● Task requirements
Only one span of the listing below is wanted: the lines from the one with "(.034, .092, .132))" through the one with "crest, .7), clamp=True)", reproduced exactly, both ends kept.

+++ Data shown

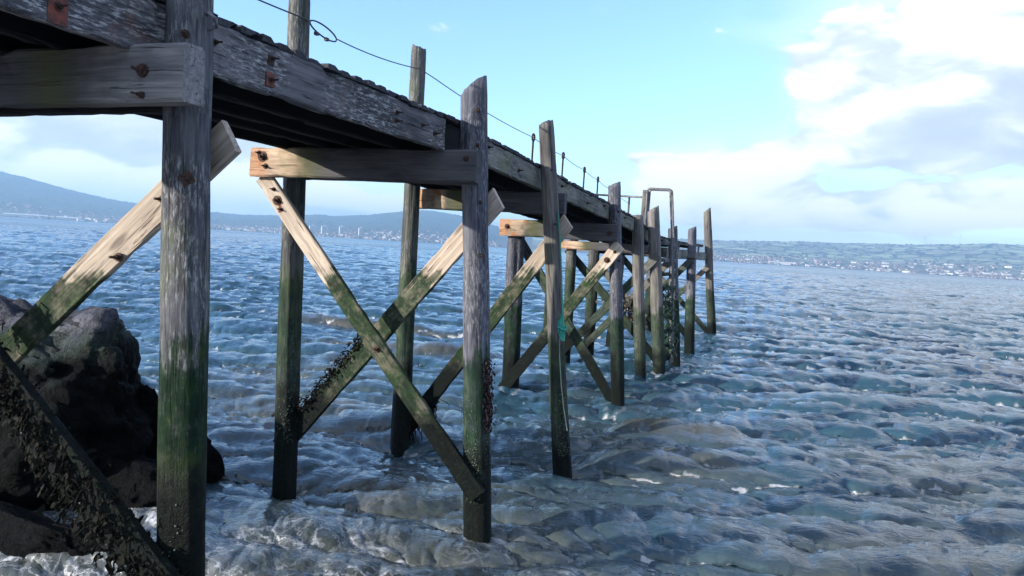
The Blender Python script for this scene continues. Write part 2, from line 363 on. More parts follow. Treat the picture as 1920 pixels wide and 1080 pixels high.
def water_height(x, y):
    r = np.hypot(x-CAM.x, y)
    f3 = np.clip(1-(r-7)/8, 0, 1); f2 = np.clip(1-(r-35)/60, 0, 1); f1 = np.clip(1-(r-250)/250, .0, 1)
    amp = .80+.25*np.clip((y-1)/18, 0, 1) + .35*np.clip((y-60)/200, 0, 1)
    h1, x1, y1, j1 = sample(T1, x, y, .0); h2, x2, y2, j2 = sample(T2, x, y, .31); h3, x3, y3, j3 = sample(T3, x, y, -.5)
    h = h1*f1*amp+h2*f2*amp+h3*f3; X = x1*f1*amp+x2*f2*amp+x3*f3; Y = y1*f1*amp+y2*f2*amp+y3*f3
    h0, x0, y0, j0 = sample(T0, x, y, .12); f0 = np.clip((y-2)/9, .15, 1)*np.clip(1-(r-600)/600, 0, 1); h = h+h0*f0; X = X+x0*f0; Y = Y+y0*f0
    # small swells that run up and lean over near the pier foot
    foam = np.zeros_like(h); murk = np.zeros_like(h)
    for (cx, cy, ang, ln, wd, am) in SWELLS:
        c, s = math.cos(ang), math.sin(ang); u = (x-cx)*c+(y-cy)*s; v = -(x-cx)*s+(y-cy)*c
        v = v + .10*np.sin(u*1.7+cx)+.06*np.sin(u*4.1+cy)
        e = np.exp(-(u/ln)**4); prof = np.exp(-(v/wd)**2)*(1) ; h = h+am*e*prof
        Y = Y - am*.5*e*np.exp(-((v)/wd)**2)
        murk = np.maximum(murk, e*np.exp(-((v+wd*.6)/(wd*1.4))**2))
        foam = foam + .55*e*np.exp(-((v-wd*.1)/(wd*.35))**2)*FOAMY
    for (px, py) in PILE_XY:
        q = np.hypot((x-px), (y-py)*1.0+.05*np.sin(x*9)); rg = np.exp(-((q-.13)/.07)**2); h = h+.022*rg+.012*np.sin(q*26)*np.exp(-q*2.2)*(q < 2.5); foam = foam+.6*np.exp(-((q-.17)/.10)**2)
    jac = np.clip((.50-(1-(1-j1)*amp*f1-(1-j2)*f2*.6))/.5, 0, 1)
    return h, X, Y, np.clip(foam+jac, 0, 1), murk
FOAMY = .8
SWELLS = [(4.5, 6.3, .16, 2.1, .50, .23), (1.2, 10.9, .1, .9, .34, .19), (3.6, 4.2, .2, 1.3, .33, .06), (-2.3, 3.3, .1, 1.3, .22, .05), (-.9, 4.3, .05, 1.6, .3, .05), (-5.5, 14.5, .08, 2.2, .35, .12), (-9, 19, .05, 3, .4, .12), (-3.2, 9.6, .1, 1.2, .3, .08), (7, 9.5, .15, 2, .4, .07)]
pts_r = [1.2]
while pts_r[-1] < 260: pts_r.append(pts_r[-1]*(1+.0070)+.001)
while pts_r[-1] < 9400: pts_r.append(pts_r[-1]*1.06)
rr = np.array(pts_r)
a_c = math.degrees(yaw); an_ = np.concatenate([np.linspace(-a_c-41, -a_c+41, 880), np.linspace(-a_c+41, -a_c+319, 70)[1:-1]])
aa = np.radians(an_); RR, AA = np.meshgrid(rr, aa, indexing='ij')
gx = CAM.x+RR*np.sin(AA); gy = RR*np.cos(AA)
hh, XX, YY, fo, mu = water_height(gx, gy)
nR, nA = gx.shape
co = np.stack([gx+XX, gy+YY, hh], -1).reshape(-1, 3)
idx = np.arange(nR*nA).reshape(nR, nA); nx = np.roll(idx, -1, 1)
quads = np.stack([idx[:-1], nx[:-1], nx[1:], idx[1:]], -1).reshape(-1, 4)
me = bpy.data.meshes.new('water'); nv = len(co)+1
me.vertices.add(nv); allco = np.vstack([co, [[CAM.x, 0, 0]]]).astype(np.float32); me.vertices.foreach_set('co', allco.ravel())
tri = np.stack([np.full(nA, nv-1), nx[0], idx[0]], -1)
li = np.concatenate([quads.ravel(), tri.ravel()]); me.loops.add(len(li)); me.loops.foreach_set('vertex_index', li.astype(np.int32))
st = np.concatenate([np.arange(len(quads))*4, len(quads)*4+np.arange(nA)*3]); me.polygons.add(len(st)); me.polygons.foreach_set('loop_start', st.astype(np.int32))
me.polygons.foreach_set('use_smooth', [True]*len(st)); me.update(calc_edges=True); me.validate()
for nm, arr in (('foam', fo), ('murk', mu)):
    at = me.attributes.new(nm, 'FLOAT', 'POINT'); at.data.foreach_set('value', np.append(arr.ravel(), 0).astype(np.float32))

M_water, t, p = material('sea_water')
geo = t.new('ShaderNodeNewGeometry'); pos = geo.outputs['Position']; sp = t.new('ShaderNodeSeparateXYZ'); t.put(sp.inputs[0], pos)
fa = t.new('ShaderNodeAttribute', attribute_name='foam').outputs['Fac']; ma = t.new('ShaderNodeAttribute', attribute_name='murk').outputs['Fac']
dist = t.vm('LENGTH', t.vm('SUBTRACT', pos, (2.57, 0, 0)))
mpatch = t.noise(pos, .30, 3, .5, .4)
shore = t.m('ADD', t.m('SUBTRACT', t.sstep(sp.outputs[1], 22, 3, 0, .75), t.sstep(sp.outputs[0], 3.2, 7.5, 0, .50)), t.m('MULTIPLY', t.m('SUBTRACT', mpatch, .5), 1.8))
murk = t.m('MAXIMUM', t.m('MULTIPLY', t.sstep(shore, .25, 1.0), .9), ma, clamp=True)
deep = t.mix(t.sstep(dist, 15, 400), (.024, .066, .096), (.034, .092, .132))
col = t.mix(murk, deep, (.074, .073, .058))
flat = t.scale(pos, (1, 1, 0))
wv = t.noise(flat, 1.6, 3, .5, col=True)
fp = t.vm('ADD', flat, t.vm('SCALE', t.vm('SUBTRACT', wv, (.5, .5, .5)), sc=.55))
def lace(scale, th0, th1, v):
    n = t.new('ShaderNodeTexVoronoi', feature='DISTANCE_TO_EDGE'); t.put(n.inputs['Vector'], v); n.inputs['Scale'].default_value = scale
    return t.sstep(n.outputs['Distance'], th0, th1)
fpw = t.vm('ADD', fp, t.vm('SCALE', t.vm('SUBTRACT', t.noise(flat, 6, 6, .7, col=True), (.5, .5, .5)), sc=.26))
l1 = lace(2.6, .065, .005, t.scale(fpw, (.75, 1.5, 1))); l2 = lace(7.5, .11, .01, t.scale(fpw, (.8, 1.4, 1)))
region = t.sstep(t.m('ADD', t.sstep(sp.outputs[1], 8.5, 3.0, 0.0, .60), t.m('MULTIPLY', t.m('SUBTRACT', t.noise(flat, .8, 5, .6, .5), .5), 1.7)), .24, .70)
blot = t.sstep(t.noise(fpw, 3.2, 7, .72), .50, .64)
brk = t.sstep(t.noise(fpw, 14, 5, .75), .40, .60)
lc = t.m('MULTIPLY', t.m('MAXIMUM', l1, t.m('MULTIPLY', l2, .6)), t.m('ADD', .25, t.m('MULTIPLY', brk, .75)))
foam = t.m('MULTIPLY', region, t.m('MAXIMUM', lc, t.m('MULTIPLY', blot, .28)))
crest = t.sstep(t.m('ADD', fa, t.m('MULTIPLY', t.m('SUBTRACT', t.noise(fpw, 5.5, 7, .72), .5), 1.3)), .42, .95)
foam = t.m('MAXIMUM', foam, t.m('MULTIPLY', crest, .7), clamp=True)
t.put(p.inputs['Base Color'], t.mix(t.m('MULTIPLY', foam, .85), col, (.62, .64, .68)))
t.put(p.inputs['Roughness'], t.m('MAXIMUM', t.sstep(dist, 8, 900, .035, .22), t.m('MULTIPLY', foam, .6)))
p.inputs['IOR'].default_value = 1.333; p.inputs['Specular IOR Level'].default_value = .9
rot = t.new('ShaderNodeVectorRotate', rotation_type='Z_AXIS'); t.put(rot.inputs['Vector'], flat); rot.inputs['Angle'].default_value = -.16; fr_ = rot.outputs[0]
def ridged(v): return t.m('SUBTRACT', 1, t.m('ABSOLUTE', t.m('SUBTRACT', t.m('MULTIPLY', v, 2), 1)))
bn1 = ridged(t.noise(t.scale(fr_, (.55, 1.3, 1)), 9, 4, .55, .5))
bn2 = ridged(t.noise(t.scale(fr_, (.42, 1.15, 1)), 2.6, 6, .58, .7))
bn3 = t.noise(t.scale(fr_, (.55, 1.2, 1)), .55, 6, .62, .7)
bn4 = t.noise(t.scale(fr_, (.5, 1.1, 1)), .09, 6, .65, .5)
nrm = t.bump(t.m('MULTIPLY', bn1, t.sstep(dist, 60, 12)), .65, .018); 
nrm = t.bump(t.m('MULTIPLY', bn2, t.sstep(dist, 6, 45, .12, 1)), .60, .080, nrm)
nrm = t.bump(t.m('MULTIPLY', bn3, t.sstep(dist, 40, 220)), .8, .5, nrm)
nrm = t.bump(t.m('MULTIPLY', bn4, t.sstep(dist, 300, 1200)), .7, 2.0, nrm)
nrm = t.bump(foam, .25, .02, nrm)
t.put(p.inputs['Normal'], nrm)
me.materials.append(M_water)
tag(link('water', me, None), kind='structure')
_wc = {}
def wz(x, y):
    return float(water_height(np.array([x]), np.array([y]))[0][0])

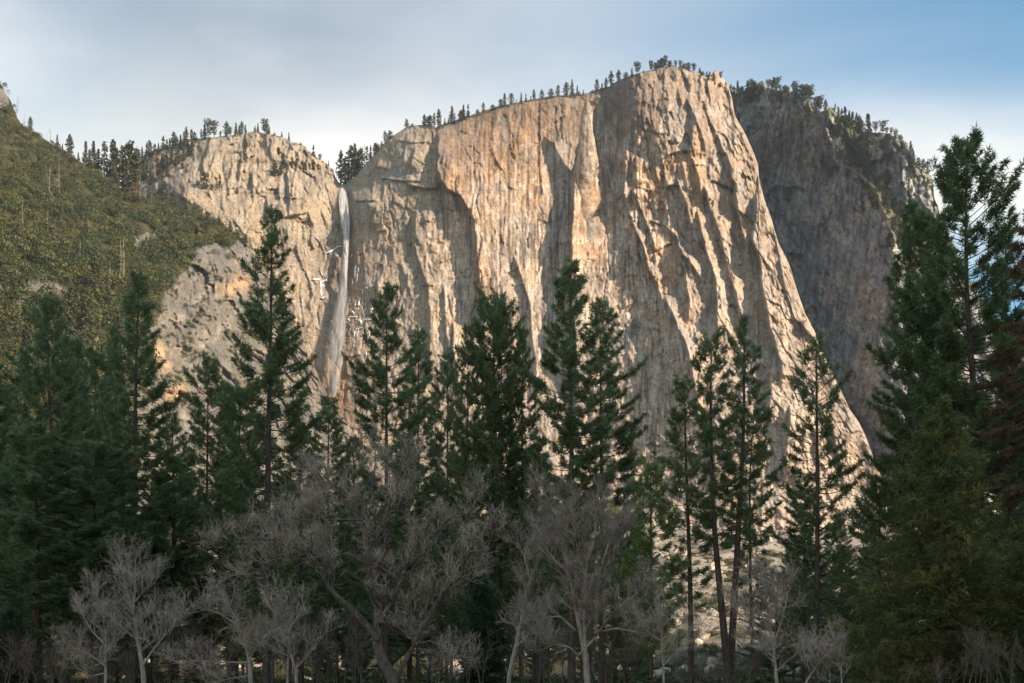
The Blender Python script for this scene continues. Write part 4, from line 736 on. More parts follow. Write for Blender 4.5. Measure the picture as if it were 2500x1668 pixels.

++++++

● The answer
deep = t.mix(t.sstep(dist, 15, 400), (.024, .066, .096), (.034, .092, .132))
col = t.mix(murk, deep, (.074, .073, .058))
flat = t.scale(pos, (1, 1, 0))
wv = t.noise(flat, 1.6, 3, .5, col=True)
fp = t.vm('ADD', flat, t.vm('SCALE', t.vm('SUBTRACT', wv, (.5, .5, .5)), sc=.55))
def lace(scale, th0, th1, v):
    n = t.new('ShaderNodeTexVoronoi', feature='DISTANCE_TO_EDGE'); t.put(n.inputs['Vector'], v); n.inputs['Scale'].default_value = scale
    return t.sstep(n.outputs['Distance'], th0, th1)
fpw = t.vm('ADD', fp, t.vm('SCALE', t.vm('SUBTRACT', t.noise(flat, 6, 6, .7, col=True), (.5, .5, .5)), sc=.26))
l1 = lace(2.6, .065, .005, t.scale(fpw, (.75, 1.5, 1))); l2 = lace(7.5, .11, .01, t.scale(fpw, (.8, 1.4, 1)))
region = t.sstep(t.m('ADD', t.sstep(sp.outputs[1], 8.5, 3.0, 0.0, .60), t.m('MULTIPLY', t.m('SUBTRACT', t.noise(flat, .8, 5, .6, .5), .5), 1.7)), .24, .70)
blot = t.sstep(t.noise(fpw, 3.2, 7, .72), .50, .64)
brk = t.sstep(t.noise(fpw, 14, 5, .75), .40, .60)
lc = t.m('MULTIPLY', t.m('MAXIMUM', l1, t.m('MULTIPLY', l2, .6)), t.m('ADD', .25, t.m('MULTIPLY', brk, .75)))
foam = t.m('MULTIPLY', region, t.m('MAXIMUM', lc, t.m('MULTIPLY', blot, .28)))
crest = t.sstep(t.m('ADD', fa, t.m('MULTIPLY', t.m('SUBTRACT', t.noise(fpw, 5.5, 7, .72), .5), 1.3)), .42, .95)
foam = t.m('MAXIMUM', foam, t.m('MULTIPLY', crest, .7), clamp=True)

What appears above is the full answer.